Ante este panorama, las preguntas son tan obvias como inquietantes: ¿estamos acorralados?, ¿no podemos comer nada? Barruti admite que al principio su primera reacción fue la misma. Pero de a poco, transformándose ella también en activista, descubrió que una salida posible, hoy en día, está en la pequeña escala. Por eso reivindica al Food Movement; a Vía Campesina, que reúne a casi 1500 productores tradicionales del mundo, y a experiencias locales de regreso al cultivo natural y orgánico, detalladas en el último capítulo de su libro, como Naturaleza Viva (una granja agroecológica en Santa Fe) o Caminos Abiertos (un hogar de chicos y granja en Buenos Aires, donde trabaja el ex chef mediático Martiniano Molina, otro militante de la “alimentación consciente”).

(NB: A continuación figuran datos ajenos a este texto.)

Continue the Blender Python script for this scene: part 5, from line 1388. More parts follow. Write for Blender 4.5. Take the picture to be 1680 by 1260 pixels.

Mientras tanto, ella misma optó por dejar de comer carne industrial y comprar la comida que, entre otras cosas, le da a su hijo de once años, en ferias de medianos y pequeños productores que trabajen de un modo sustentable.
“La gente no dedica tiempo a cocinar, algo fundamental para comer mejor y más barato”, declaró Paolo di Croce, secretario general de Slow Food Movement International, al diario El País. Entre otras cosas, Di Crocce también señaló que el 90% de las manzanas que se consumen en el mundo son sólo de cuatro variedades y que, según un informe de las Naciones Unidas, se tira el 40% de la comida en el mundo. “Comemos demasiado, y mal -concluyó el secretario de Slow Food Movement-. Esto tiene que cambiar, no existe otra opción para el futuro.” Tal vez sea hora de escucharlo.